By Chuankai Cheng and Nina Yang
If you are visiting the Vietnam Veterans’ Memorial in Washington D.C., you can’t resist the power of grief and healing that the memorial wall is expressing. This was designed by Maya Lin in 1981, when she was an undergraduate student at Yale.
Maya Ying Lin, the Yale architecture student who submitted the winning design for the Vietnam Veterans' Memorial, holds a scale model of her design on May 6, 1981. © Bettmann/CORBIS
Image source: https://www.mentalfloss.com/article/26101/5-things-you-didnt-know-about-maya-lin
Lin was born in Athens Ohio to a Chinese immigrant family. Her parents are both faculties in Ohio University. She is the niece of Lin Huiyin, the first female architect of modern China. During her young age, she was interested in exploring the relationship between human and nature, which then became a major theme of her design.
Lin’s victory for the Vietnam Veteran’s Memorial design had drawn controversies in 1981, its untraditional design, Lin's Asian ethnicity and her lack of professional experience were all critics targeted on. Lin defended her design in the US congress who made the decision of building another three-soldier sculpture right next to the memorial wall. Today, the memorial wall has become the most important pilgrimage for relatives and friends of the dead soldiers. And is ranked No.10 of America’s Favorite Architecture according to the poll from American Institute of Architects.
Since then, she has continued her acclaimed work in art and architecture and often uses her projects to highlight environmental issues such as loss of biodiversity (What is Missing?) and climate change (Ghost Forest).

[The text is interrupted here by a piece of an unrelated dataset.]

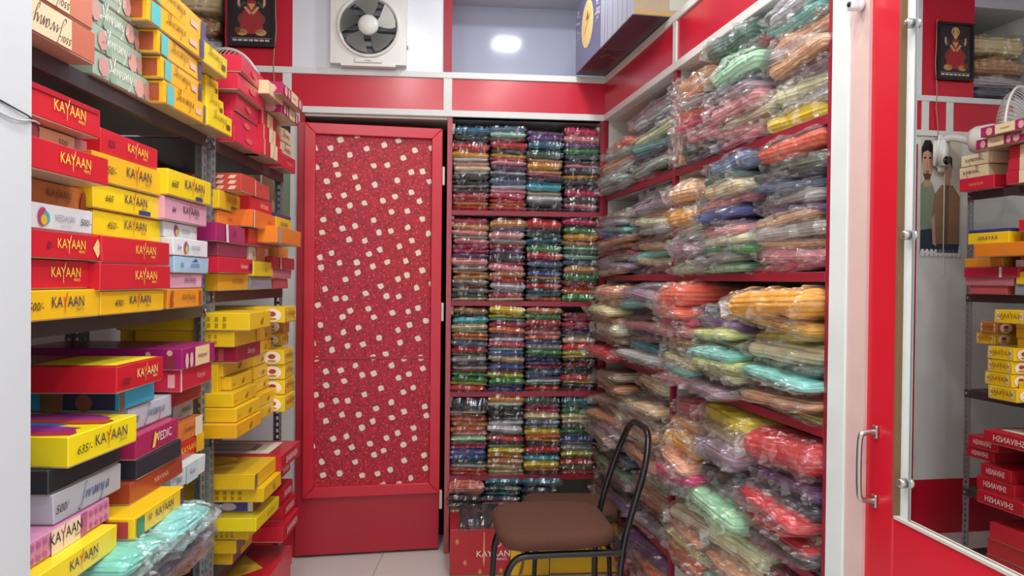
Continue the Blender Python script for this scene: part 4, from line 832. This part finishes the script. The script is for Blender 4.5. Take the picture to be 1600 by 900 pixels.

Maya was featured in the documentary, Maya Lin: A Strong Clear Vision, which won the Academy Award for Best Documentary in 1995. “Her work has profoundly changed the way we experience things, creating works that have touched us in a manner unprecedented in contemporary art” (Academy of Achievement). In 2016, President Barack Obama awarded Maya with the Presidential Medal of Freedom.